Bread, Yes! But Roses, Too!

5 Sep

Lawrence Women on Strike

Nearly one hundred years ago, in January 1912, there was a textile strike in Lawrence, Massachusetts.  The strikers were almost all immigrant women.  As Utah Phillips tells us in his little preamble in his version of “Bread and Roses,” like any worker who was on strike, they were demanding better wages, hours and conditions.

But they also wanted a little dignity.  Legend has it than one of the workers had a placard that read, “We want bread, but we want roses too!”  This slogan referenced a poem called “Bread & Roses” from the year before by James Oppenheim.  In this poem – and in the strike – both bread and roses were called for in order to have a full and satisfactory life.

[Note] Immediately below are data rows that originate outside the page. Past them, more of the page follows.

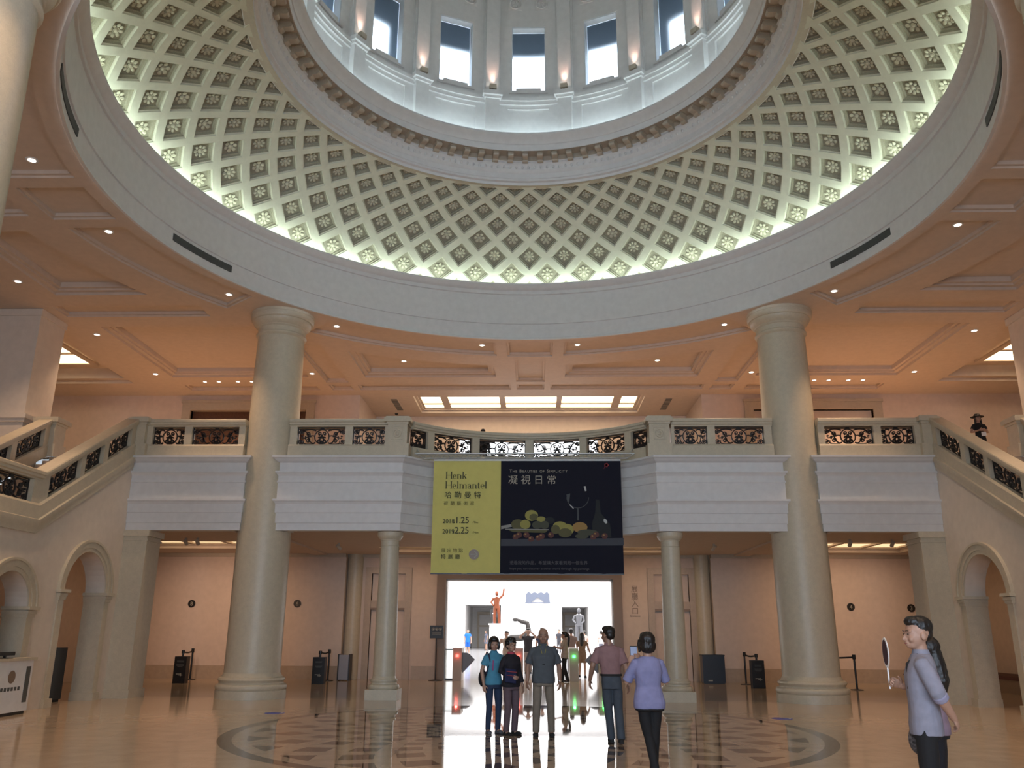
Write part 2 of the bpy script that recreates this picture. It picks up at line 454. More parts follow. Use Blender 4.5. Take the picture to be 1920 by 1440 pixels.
# walls of the upper storey
mb = MB()
xwall(mb, WY, WY + 0.4, -20, 20, BZ, CZ + 0.5, [(-6.42, 6.36, BZ, CZ + 0.5), (-12.8, -8.42, BZ, 9.55), (8.23, 12.62, BZ, 9.52)])
struct(mb.build('wall_back_upper', M['wallw']))
mb = MB().box(-6.6, -6.42, WY + 0.4, 18.2, BZ, CZ + 0.5).box(6.36, 6.55, WY + 0.4, 18.2, BZ, CZ + 0.5)
struct(mb.build('wall_upper_room_sides', M['wallw']))
mb = MB(); xwall(mb, 18.1, 18.5, -9.2, 9.2, BZ, CZ + 0.3, [(-2.95, 2.72, BZ, 9.41)])
mb.box(-6.4, -3.3, 18.02, 18.1, 9.0, 9.06).box(3.05, 6.34, 18.02, 18.1, 9.0, 9.06)
struct(mb.build('wall_upper_room_back', M['wallw']))
# frames and leaves of the two upper side doors
for k, (x0, x1, m1) in enumerate(((-12.8, -8.42, 'wood'), (8.23, 12.62, 'wallw'))):
    d = struct(MB().box(x0, x1, WY + 0.18, WY + 0.3, BZ, 9.52).build('door_%d' % (k + 1), M[m1]))
    f = MB().box(x0 - 0.32, x0, WY - 0.09, WY + 0.18, BZ, 9.82).box(x1, x1 + 0.32, WY - 0.09, WY + 0.18, BZ, 9.82).box(x0, x1, WY - 0.09, WY + 0.18, 9.52, 9.82)
    f.box(x0 - 0.36, x1 + 0.36, WY - 0.13, WY - 0.02, 9.80, 9.9)
    f.build('door_frame', M['stone_d'], d)
    n = 4
    for i in range(n):
        a = x0 + 0.12 + (x1 - x0 - 0.24) * i / n
        MB().box(a + 0.08, a + (x1 - x0 - 0.24) / n - 0.08, WY + 0.14, WY + 0.18, BZ + 0.3, 9.2).build('door_panel', M[m1], d)

# lower back wall with the gallery doorway and two small side doors
DL, DR, DT = -2.98, 2.86, 3.36
mb = MB(); xwall(mb, WY, WY + 0.5, -20, 20, 0, LZ + 0.1, [(DL, DR, 0, DT), (-5.62, -4.42, 0, 3.56), (4.3, 5.52, 0, 3.56)])
mb.box(-20, -6.5, WY - 0.35, WY, 0.44, LZ).box(6.25, 20, WY - 0.35, WY, 0.44, LZ)
struct(mb.build('wall_back', M['wallw']))
mb = MB().box(-20, -6.5, WY - 0.40, WY, 0, 0.44).box(6.25, 20, WY - 0.40, WY, 0, 0.44)
mb.box(-4.12, DL - 0.32, WY - 0.05, WY, 0, 0.44).box(DR + 0.32, 4.0, WY - 0.05, WY, 0, 0.44)
struct(mb.build('baseboard_back', M['tan']))
mb = MB().box(-20, -6.5, WY - 0.47, WY - 0.35, LZ - 0.12, LZ).box(6.25, 20, WY - 0.47, WY - 0.35, LZ - 0.12, LZ).box(-6.5, 6.25, WY - 0.10, WY, LZ - 0.10, LZ)
struct(mb.build('trim_1', M['stone_d']))
# surround of the big doorway
d = struct(MB().box(DL - 0.32, DL, WY - 0.10, WY + 0.5, 0, DT + 0.24).box(DR, DR + 0.32, WY - 0.10, WY + 0.5, 0, DT + 0.24).box(DL, DR, WY - 0.10, WY + 0.5, DT, DT + 0.24).build('door_3', M['browntrim']))
MB().box(DL, DL + 0.035, WY + 0.05, WY + 0.45, 0, DT - 0.02).box(DR - 0.035, DR, WY + 0.05, WY + 0.45, 0, DT - 0.02).box(DL, DR, WY + 0.05, WY + 0.45, DT - 0.05, DT).build('door_liner', M['whitep'], d)
# the narrow side doors with their transom panels, and the half pilasters beside them
for k, (x0, x1) in enumerate(((-5.62, -4.42), (4.3, 5.52))):
    d = struct(MB().box(x0, x1, WY + 0.12, WY + 0.2, 0, 2.34).build('door_%d' % (k + 4), M['wallw']))
    MB().box(x0 - 0.22, x0, WY - 0.06, WY + 0.3, 0, 3.76).box(x1, x1 + 0.22, WY - 0.06, WY + 0.3, 0, 3.76).box(x0, x1, WY - 0.06, WY + 0.3, 3.54, 3.76).box(x0, x1, WY, WY + 0.3, 2.34, 2.62).build('door_frame', M['tan'], d)
    MB().box(x0, x1, WY + 0.14, WY + 0.22, 2.62, 3.54).build('transom_panel', M['wallw'], d)
    MB().box(x0, x1, WY - 0.02, WY + 0.02, 2.30, 2.37).build('door_closer', M['browntrim'], d)
    s = -1 if k == 0 else 1
    xp = -6.22 if k == 0 else 5.98
    MB().lathe([(0.27, 0), (0.27, LZ)], 20, c=(xp, WY)).box(xp - 0.27, xp + 0.27, WY - 0.02, WY + 0.05, 0, LZ).build('trim_%d' % (k + 2), M['stone'], None, 40)['kind'] = 'structure'

# slab of the upper floor and balcony (its underside is the lower ceiling), front edge drawn back in a curve at the middle
BC = (0.0, 3.74); BR = 4.03
def curve_pts(rad, x_end, n=28):
    a1 = math.asin(x_end / rad)
    return [(BC[0] + rad * math.sin(-a1 + 2 * a1 * i / n), BC[1] + rad * math.cos(-a1 + 2 * a1 * i / n)) for i in range(n + 1)]
FY = 6.05
front = [(-10.5, FY), (-3.3, FY)] + curve_pts(BR, 3.3)[1:-1] + [(3.3, FY), (10.5, FY)]
mb = MB()
lum_lo = [rect(-12.6, -8.5, 10.3, 12.55), rect(-4.9, 4.8, 11.9, 13.65), rect(8.6, 12.4, 10.2, 13.5)]
slab_outline = front + [(20, FY + 0.4), (20, WY), (-20, WY), (-20, FY + 0.4)]
plate(mb, [(x, y + (0.25 if y < 7 else 0.2)) for x, y in front] + [(20, FY + 0.25), (20, WY), (-20, WY), (-20, FY + 0.25)], lum_lo, LZ)
for q in lum_lo: recess(mb, q, LZ, [(0, 0), (0, 0.10), (0.08, 0.10), (0.08, 0.2)], cap=False)
for x in (-7.4, 7.3): mb.box(x - 0.25, x + 0.25, FY + 0.3, WY, LZ - 0.06, LZ + 0.05)
struct(mb.build('ceiling_lower', M['ceil']))
mb = MB(); plate(mb, [(x, y + 0.2) for x, y in front] + [(20, FY + 0.2), (20, 18.2), (-20, 18.2), (-20, FY + 0.2)], [], BZ - 0.02)
mb.box(-20, -13.15, -10, FY + 0.2, BZ - 0.3, BZ - 0.02).box(13.15, 20, -10, FY + 0.2, BZ - 0.3, BZ - 0.02)
mb.box(-20, 20, WY, 18.2, LZ + 0.05, LZ + 0.15)
struct(mb.build('floor_upper', M['tan']))
# moulded front of the balcony
FP = [(0, 4.07), (0, 4.25), (0.022, 4.26), (0.022, 4.51), (0.045, 4.52), (0.045, 4.74), (0.075, 4.79), (0.11, 4.82), (0.11, 4.87), (0.03, 4.88), (0.03, 5.29),
      (0.05, 5.30), (0.05, 5.345), (0.03, 5.35), (0.03, 5.47), (0.07, 5.53), (0.10, 5.55), (0.10, 5.595), (0.02, 5.605), (0.02, 5.82), (0.09, 5.86), (0.15, 5.92), (0.19, 5.94), (0.19, 5.99), (-0.3, 5.99), (-0.3, 4.07)]
mb = MB()
for pth in ([(-10.5, FY), (-7.43, FY), (-7.43, FY + 0.6)], [(-6.5, FY + 0.6), (-6.5, FY)] + front[1:-1] + [(6.52, FY), (6.52, FY + 0.6)], [(7.42, FY + 0.6), (7.42, FY), (10.5, FY)]): mb.sweep(pth, FP)
mb.box(-7.6, -6.3, FY + 0.12, FY + 0.4, 4.07, 5.99).box(6.3, 7.6, FY + 0.12, FY + 0.4, 4.07, 5.99)
struct(mb.build('trim_balcony_front', M['white']))

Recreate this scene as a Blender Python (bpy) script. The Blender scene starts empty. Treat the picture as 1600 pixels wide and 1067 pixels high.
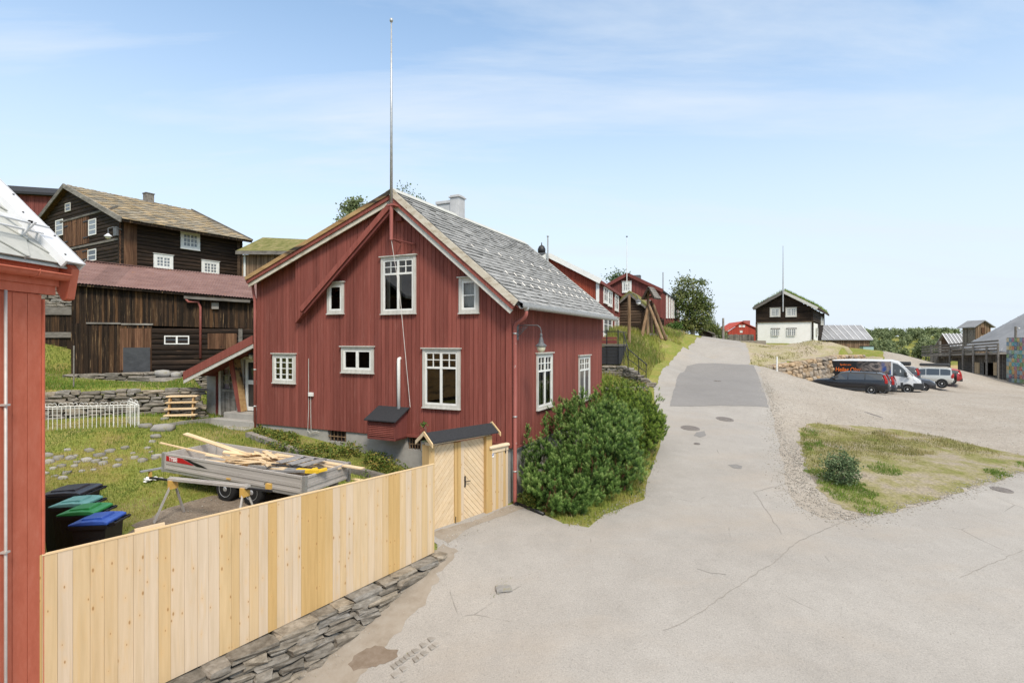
import bpy, math, random
import numpy as np
from mathutils import Vector, Matrix
random.seed(7)
rng = np.random.default_rng(7)
SC = bpy.context.scene
COL = SC.collection
R = math.radians
# ------------------------------------------------------------------ camera, sky, sun, exposure
cam_data = bpy.data.cameras.new('camera')
cam = bpy.data.objects.new('camera', cam_data)
COL.objects.link(cam)
cam.location = (0, 0, 0)
cam.rotation_euler = (R(90), 0, 0)
cam_data.sensor_width = 36.0
cam_data.lens = 36.0 * 850 / 1600
cam_data.clip_start = 0.1
cam_data.clip_end = 6000
SC.camera = cam
SUN_EL, SUN_AZ = 50, 160          # azimuth clockwise from +Y (north)
sd = bpy.data.lights.new('sun', 'SUN')
sd.energy = 2.0
sd.angle = R(14)
sd.color = (1.0, 0.91, 0.79)
sun = bpy.data.objects.new('sun', sd)
COL.objects.link(sun)
az = R(SUN_AZ)
sdir = Vector((math.sin(az) * math.cos(R(SUN_EL)), math.cos(az) * math.cos(R(SUN_EL)), math.sin(R(SUN_EL))))
sun.rotation_euler = (-sdir).to_track_quat('-Z', 'Y').to_euler()
SC.view_settings.view_transform = 'Standard'
SC.view_settings.look = 'None'
SC.view_settings.gamma = 1
SC.view_settings.exposure = 0.92
SC.cycles.max_bounces = 6
SC.cycles.transparent_max_bounces = 12
SC.cycles.use_denoising = True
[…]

There is debate as to whether or not one of the Lawrence strikers did actually carry this sign, but if she didn’t, she should have.  As Utah says, “it takes more than (wages, hours and conditions) to be a woman.  It takes more than those three things to lead a decent human life.”

Thankfully we not on strike on this Labor Day, but maybe we should be rising up a little against ourselves.  I’m guessing that most of us are probably our own worst oppressors on that front these days.   But that doesn’t make the need for both bread and roses any less necessary.

Something to think about this Labor Day.  In between the sales that is.